92歳のパリジェンヌ。

若くしての死は切ないが、年をとってからの死はどうなのか。超高齢社会となった今、いかように死ぬか、ということが大きな問題となる。

『92歳のパリジェンヌ』、大統領がミッテランだった時、首相を務めたリオネル・ジョスパンの母親の実話をもとにした物語である。
子や孫にも恵まれ、幸せな老後を送っているパリのおばあちゃん・マドレーヌ、92歳の誕生日に集まった家族の前で驚くべきことを述べる。「2か月後の10月17日に私は逝きます」、と。
息子は怒る。娘は動揺する。孫は「おばあちゃん、なんてことを」、というありさま。が、92歳となったパリジェンヌ・マドレーヌ、ずっと信念を貫いた人生を送ってきた。
助産婦をし、難民問題(難民問題、今に始まったことではない)、アフリカの女性支援、と社会活動家でもあった。息子がミッテラン時代の首相となった男だから、そのおっかさんであるマドレーヌも当然左派。
自分のやり方を曲げない。頑固といえば頑固である。やると言ったらやる、と宣言する。

脚本・監督は、パスカル・プザドゥー。女流である。
原作は、リオネル・ジョスパンの娘・ノエル・シャトレの著『最後の教え』。だから、原作者と映画での娘・ディアーヌが重なる。
マドレーヌにマルト・ヴィラロンガ。
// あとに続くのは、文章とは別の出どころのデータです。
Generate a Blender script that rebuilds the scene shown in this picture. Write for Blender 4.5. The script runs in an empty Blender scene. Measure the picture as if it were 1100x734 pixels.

そして初めはとまどうが、次第に母親に対し理解していく娘のディアーヌに、これぞフランス人女優の一典型・サンドリーヌ・ボネール。

母と娘、パリジェンヌ二人。

息子(映画での息子のキャラクターは、現実のリオネル・ジョスパンとは変えてあるそうだ)、娘、孫たちに囲まれるマドレーヌ。

この作品、尊厳死を問うている映画である。
マドレーヌはまだ気力があるうちに、自分の手で自らの人生に幕を下ろしたい、と願っている。
理由はある。「自分でやれなくなったリスト」の項目が増えていったり、家で倒れボヤを出したり、オネショをしたり、オムツ生活になったり、と。だから、まだ気力があるうちに、と考えているんだ。
尊厳を保つ死を、と。
尊厳死については、この雑ブログでも何度も記している。この年初には、私自身25年ぐらい前から会員になっている日本尊厳死協会についても詳しく記した。
92歳のパリジェンヌ・マドレーヌ、自らが望む死を成しとげたいのだ。最後まで尊厳を保って、凛として生き、死んでいきたいんだ。

娘のディアーヌも次第にそのような母親を理解し、支える。
マドレーヌが宣言したその日まで。
「お腹がへったね。何か太るものを食べようよ」、「ソーセージ?」、「 そんなものじゃなく高級なもの」、「カキ、サーモン、オマール海老」、こういう母と娘の会話のあと、二人はキャビアを食べながら最高のシャンパンを飲む。
会いたい昔の恋人もいる。遠いからいい、とマドレーヌは言うが、娘のディアーヌは長距離を連れていき二人を合わせてやる。

なんて素敵な母と娘。
映画は、重いテーマを扱いながらも多分にコメディタッチも含め進行する。
凜とした生を全うする母とそれを支える娘。観てから時間が経っているのでしかとは覚えていないが、最後、涙したのではないか。
バックにジルベール・ベコーの「そして今は」が流れる。今までのことごとが歌いあげられる。すぎ去った恋の痛みが。